Bash alias causing error "bash: cd: too many arguments" only when set in .bashrc

I have several bash aliases set in my .bashrc but they generate errors every time I open a new terminal. Each time a new terminal opens, two bash: cd: too many arguments will appear. The aliases work as intended, but I would like to solve the errors anyway. Here are the aliases in question:

alias .1="cd .."
alias .2="cd ../.."
alias .3="cd ../../.."
alias .4="cd ../../../.."
alias .5="cd ../../../../.."

alias .=".1"       #Trouble maker
alias ..=".2"
alias ...=".3"
alias ....=".4"
alias .....=".5"

I have narrowed it down to alias .=".1" as the culprit creating the errors. I understand the . is its own command and I am slapping an alias on top of it. I am not sure this is the issue or not, but I have noticed when I remove this line the errors disappear. Furthermore, running the alias on the CLI itself does not generate the same errors... only when in the .bashrc does it generate the errors.

Things I have tried:

  1. Quotations on both sides of =
  2. Changing alias .=".1" to alias .="cd .."
  3. Adding a space before alias command in an attempt to suppress output

Upvotes: 2

Views: 1161

Answers (2)

sf_admin
sf_admin

Reputation: 577

The alias that is causing the error is: alias .=".1". The single period is a synonym for the source command, which reads in and executes commands from the file you pass as its argument.
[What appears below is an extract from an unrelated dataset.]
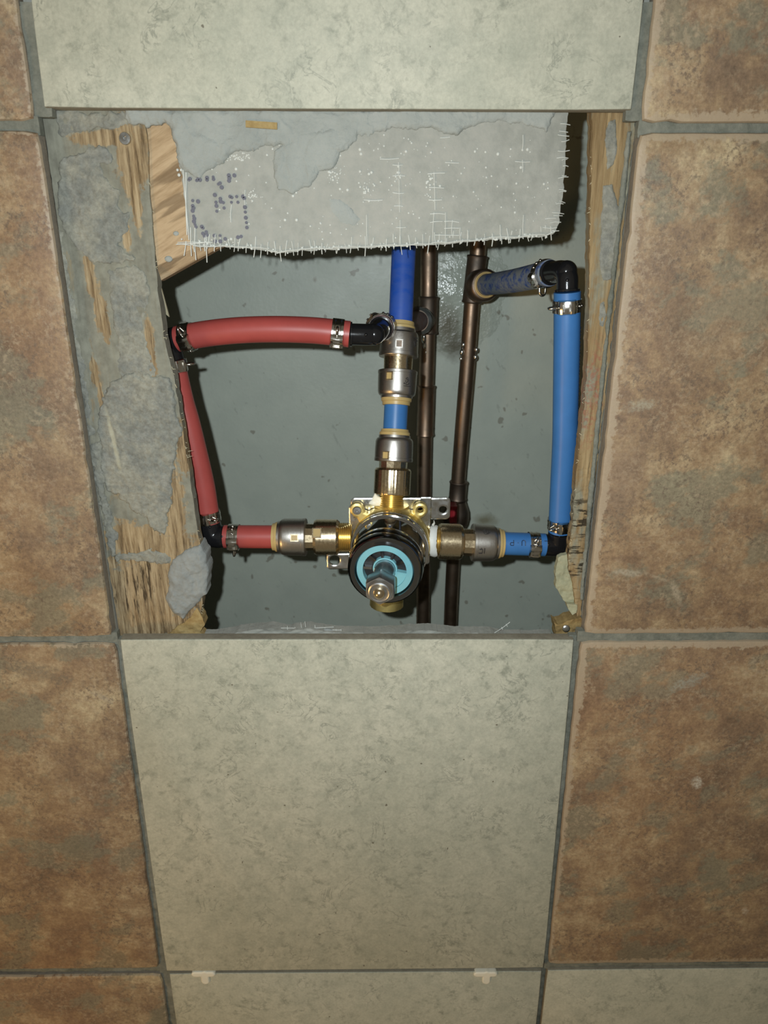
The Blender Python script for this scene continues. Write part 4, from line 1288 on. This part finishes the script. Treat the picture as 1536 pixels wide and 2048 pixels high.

What you're essentially doing (unintentionally), is trying to change the behavior of the source command using an alias.

Upvotes: 1

chicks
chicks

Reputation: 2463

Aliasing . means you are changing how subsequent shell commands include other shell scripts. Since . and source do the same thing in bash you might be able to fix this by making sure that they're only using source. Look in .bash_profile for instance. Bash looks at a variety of files while it is starting and .bashrc is probably getting read by .bash_profile and something in there is trying to . some other file.

But really, why? Can you just add a dot to each of these and be ok with it? The .. directory is one level up so that could make it easier to remember. Changing things like this that are fundamental to how the shell operates and glues together multiple scripts is going to keep tripping you up.